* [THE PROBLEM]: Retype the opening lines of the listing below, ending with the line that contains "COL = S.collection", and leave out any pictures.

────

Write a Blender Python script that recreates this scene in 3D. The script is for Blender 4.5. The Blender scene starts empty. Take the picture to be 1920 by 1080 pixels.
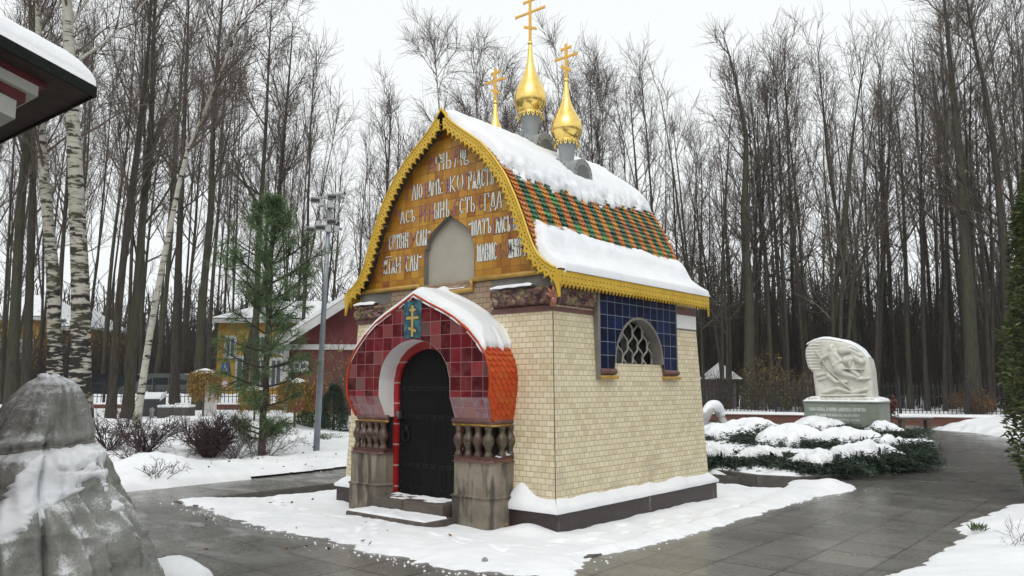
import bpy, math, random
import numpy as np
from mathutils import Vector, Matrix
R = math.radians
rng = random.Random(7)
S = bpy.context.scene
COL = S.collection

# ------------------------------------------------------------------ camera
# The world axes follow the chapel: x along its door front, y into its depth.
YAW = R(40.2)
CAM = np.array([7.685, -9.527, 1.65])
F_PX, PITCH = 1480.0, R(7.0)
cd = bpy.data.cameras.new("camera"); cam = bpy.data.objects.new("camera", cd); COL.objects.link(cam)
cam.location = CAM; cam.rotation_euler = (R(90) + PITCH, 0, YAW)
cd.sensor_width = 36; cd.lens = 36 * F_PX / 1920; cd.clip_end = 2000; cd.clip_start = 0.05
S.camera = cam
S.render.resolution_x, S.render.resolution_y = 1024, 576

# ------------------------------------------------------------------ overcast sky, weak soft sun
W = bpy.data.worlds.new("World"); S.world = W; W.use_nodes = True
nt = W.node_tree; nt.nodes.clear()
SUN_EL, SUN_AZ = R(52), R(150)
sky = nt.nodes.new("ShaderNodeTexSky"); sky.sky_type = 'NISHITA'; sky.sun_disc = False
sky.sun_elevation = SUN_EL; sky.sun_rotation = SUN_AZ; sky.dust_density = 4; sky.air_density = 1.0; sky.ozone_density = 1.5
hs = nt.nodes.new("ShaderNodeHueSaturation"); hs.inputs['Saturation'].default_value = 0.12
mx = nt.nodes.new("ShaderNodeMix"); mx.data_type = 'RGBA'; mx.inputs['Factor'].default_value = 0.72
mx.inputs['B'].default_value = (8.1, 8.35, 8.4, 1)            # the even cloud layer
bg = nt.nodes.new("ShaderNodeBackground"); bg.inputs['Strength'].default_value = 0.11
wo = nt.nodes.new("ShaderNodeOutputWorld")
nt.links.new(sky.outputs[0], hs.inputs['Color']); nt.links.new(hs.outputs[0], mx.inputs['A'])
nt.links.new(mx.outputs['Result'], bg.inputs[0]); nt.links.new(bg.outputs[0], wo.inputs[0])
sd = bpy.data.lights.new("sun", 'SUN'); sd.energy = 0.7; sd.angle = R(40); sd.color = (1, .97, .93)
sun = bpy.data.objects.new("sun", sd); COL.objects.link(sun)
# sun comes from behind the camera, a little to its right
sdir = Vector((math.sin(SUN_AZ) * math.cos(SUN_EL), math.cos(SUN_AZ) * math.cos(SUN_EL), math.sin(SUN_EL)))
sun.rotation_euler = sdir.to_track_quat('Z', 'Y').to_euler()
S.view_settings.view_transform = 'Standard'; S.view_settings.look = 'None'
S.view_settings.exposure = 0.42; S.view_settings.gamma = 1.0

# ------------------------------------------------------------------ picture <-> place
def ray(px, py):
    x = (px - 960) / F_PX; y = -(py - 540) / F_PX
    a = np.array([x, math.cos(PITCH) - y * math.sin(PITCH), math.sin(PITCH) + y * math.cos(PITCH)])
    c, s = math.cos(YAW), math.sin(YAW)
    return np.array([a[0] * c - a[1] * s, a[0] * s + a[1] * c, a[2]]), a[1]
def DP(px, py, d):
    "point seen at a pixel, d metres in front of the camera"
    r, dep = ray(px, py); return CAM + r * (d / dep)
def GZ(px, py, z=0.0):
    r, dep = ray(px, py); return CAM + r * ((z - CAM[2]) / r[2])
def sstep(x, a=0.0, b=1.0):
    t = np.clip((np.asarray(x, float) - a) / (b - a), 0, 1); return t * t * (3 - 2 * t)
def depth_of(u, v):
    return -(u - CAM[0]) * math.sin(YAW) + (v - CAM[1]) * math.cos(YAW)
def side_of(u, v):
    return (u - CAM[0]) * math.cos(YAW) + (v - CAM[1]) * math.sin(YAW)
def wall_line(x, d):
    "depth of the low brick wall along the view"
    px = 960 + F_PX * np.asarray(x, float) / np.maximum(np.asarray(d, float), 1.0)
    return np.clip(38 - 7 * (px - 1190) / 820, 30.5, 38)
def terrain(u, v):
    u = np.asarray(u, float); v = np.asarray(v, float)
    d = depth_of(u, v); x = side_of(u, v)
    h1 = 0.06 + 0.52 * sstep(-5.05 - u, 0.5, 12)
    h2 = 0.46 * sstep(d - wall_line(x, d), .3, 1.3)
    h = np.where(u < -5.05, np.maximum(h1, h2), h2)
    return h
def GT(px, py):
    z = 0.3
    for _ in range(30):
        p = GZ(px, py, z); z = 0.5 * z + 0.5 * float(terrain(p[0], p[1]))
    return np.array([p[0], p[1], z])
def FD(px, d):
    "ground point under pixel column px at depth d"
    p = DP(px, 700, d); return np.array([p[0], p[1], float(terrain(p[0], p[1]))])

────

* [ANSWER TO THE TASK]:
Write a Blender Python script that recreates this scene in 3D. The script is for Blender 4.5. The Blender scene starts empty. Take the picture to be 1920 by 1080 pixels.
import bpy, math, random
import numpy as np
from mathutils import Vector, Matrix
R = math.radians
rng = random.Random(7)
S = bpy.context.scene
COL = S.collection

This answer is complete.